Subject: Re: NetBSD and large pps
To: Jonathan Stone <jonathan@dsg.stanford.edu>
From: Mihai CHELARU <kefren@netbastards.org>
List: tech-net
Date: 12/03/2004 11:02:22
Jonathan Stone wrote:
> In message <41AEEAB0.9000506@netbastards.org>Mihai CHELARU writes
>
>>Hello,
>>
>>I observed that NetBSD is not able to route more than 30kpps. When it
>>reaches this limit it usually stays there for a while and then suddenly
>>reboots. I don't use NAPI nics so I get around 30k irqs/sec. Is this a
>>known issue ? What can I do about it ?
>
>
> It woul help a lot if you could restate your question using
> better-accepted terminology, and in rather more detail.
>
> I assume that 'irq/sec' means interrupts per second, but its not clear
> if that's just from your NICs, or all interrupts. It doesn't seem
> woefully high to me, but you don't state what CPU architecture or what
> model/speed of CPU you're using (x86 of some kind?), or even which
> NetBSD version (1.6.2, 2.0, or -current? I also don't know what NAPI
> is; is it perhaps Microsoft- or LInux-centric jargon for some flavour
> of TCP offload?

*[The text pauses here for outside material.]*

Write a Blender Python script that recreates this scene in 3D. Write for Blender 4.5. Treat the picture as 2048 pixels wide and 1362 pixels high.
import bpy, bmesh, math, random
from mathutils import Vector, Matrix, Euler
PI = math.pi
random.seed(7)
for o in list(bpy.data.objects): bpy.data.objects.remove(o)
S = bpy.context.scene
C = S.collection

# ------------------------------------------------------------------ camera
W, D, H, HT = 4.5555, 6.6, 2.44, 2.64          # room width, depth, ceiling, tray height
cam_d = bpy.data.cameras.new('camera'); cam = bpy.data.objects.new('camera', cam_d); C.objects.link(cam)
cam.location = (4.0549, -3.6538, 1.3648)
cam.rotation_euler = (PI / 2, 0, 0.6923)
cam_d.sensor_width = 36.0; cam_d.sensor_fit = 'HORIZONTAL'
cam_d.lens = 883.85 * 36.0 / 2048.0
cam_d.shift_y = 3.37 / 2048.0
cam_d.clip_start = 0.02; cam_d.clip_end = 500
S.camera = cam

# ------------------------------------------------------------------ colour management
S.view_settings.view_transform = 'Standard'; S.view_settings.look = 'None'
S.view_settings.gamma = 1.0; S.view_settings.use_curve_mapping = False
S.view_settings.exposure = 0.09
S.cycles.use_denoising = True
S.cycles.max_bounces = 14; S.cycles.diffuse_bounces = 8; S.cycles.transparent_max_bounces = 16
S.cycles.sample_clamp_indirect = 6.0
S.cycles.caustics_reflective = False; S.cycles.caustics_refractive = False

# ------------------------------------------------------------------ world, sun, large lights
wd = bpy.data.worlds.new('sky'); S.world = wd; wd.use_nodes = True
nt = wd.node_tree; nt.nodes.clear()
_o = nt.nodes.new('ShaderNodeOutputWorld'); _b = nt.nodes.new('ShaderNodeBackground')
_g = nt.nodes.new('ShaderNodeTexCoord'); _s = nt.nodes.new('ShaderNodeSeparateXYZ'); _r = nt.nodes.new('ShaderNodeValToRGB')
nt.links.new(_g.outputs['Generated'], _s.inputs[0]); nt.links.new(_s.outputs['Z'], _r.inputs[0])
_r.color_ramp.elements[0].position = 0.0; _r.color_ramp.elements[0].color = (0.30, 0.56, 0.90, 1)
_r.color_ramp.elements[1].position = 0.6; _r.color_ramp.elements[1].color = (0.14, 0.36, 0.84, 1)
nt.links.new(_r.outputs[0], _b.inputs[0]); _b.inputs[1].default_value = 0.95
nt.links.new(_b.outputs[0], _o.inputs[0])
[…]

That's unlikely to help for IP routing.
>
> That said, you can get a dramatic increase in peak throughput by
> trading off for increased latency. Some drivers have hooks to let you
> experiment with that via sysctl. However, at large packet rates, you
> will also need to increase the limits on packet-queue sizes: otherwise
> the NICs may hand back more Ethernet frames in a single interrupt than
> the IP input queue is prepared to hold, and you get persistent drastic
> packet loss.
>
> Also, what kind of forwarding do you require? Layer-2 bridging, normal
> IP routing, or IP routing with firewall filtering as well?
>
Hello Jonathan,
Ok, sorry, I forgot to mention, it's NetBSD-2-0 i386. The hardware
configuration is this:
- dual Xeon @ 2GHz
- HT enabled
- 1GB RAM
- 2 * BCM5702X PCI-X nic
Software tweaks:
- HZ 1000
So, I have 4000 IRQs/sec generated by scheduler. Rest of IRQs/sec is
less than 200, except the NIC IRQ that is filling up to 30000 IRQs/sec.
NAPI means RX polling, meaning that not for every packet received there
is an IRQ generated. Don't know more, this is what I understood from
Google :) So it's not TCP TX cksum offload or such. Anyway, I don't
beleive it has such feature (I only seen this on Intel e1000).
Routing/Bridging don't matter. It just won't accept more than 25k pps in
both situations on ingress (this is corresponding to about 30000
IRQs/sec). Even more, lowering HZ back to 100 makes it accept more
packets up to the limit of 30k IRQs/sec.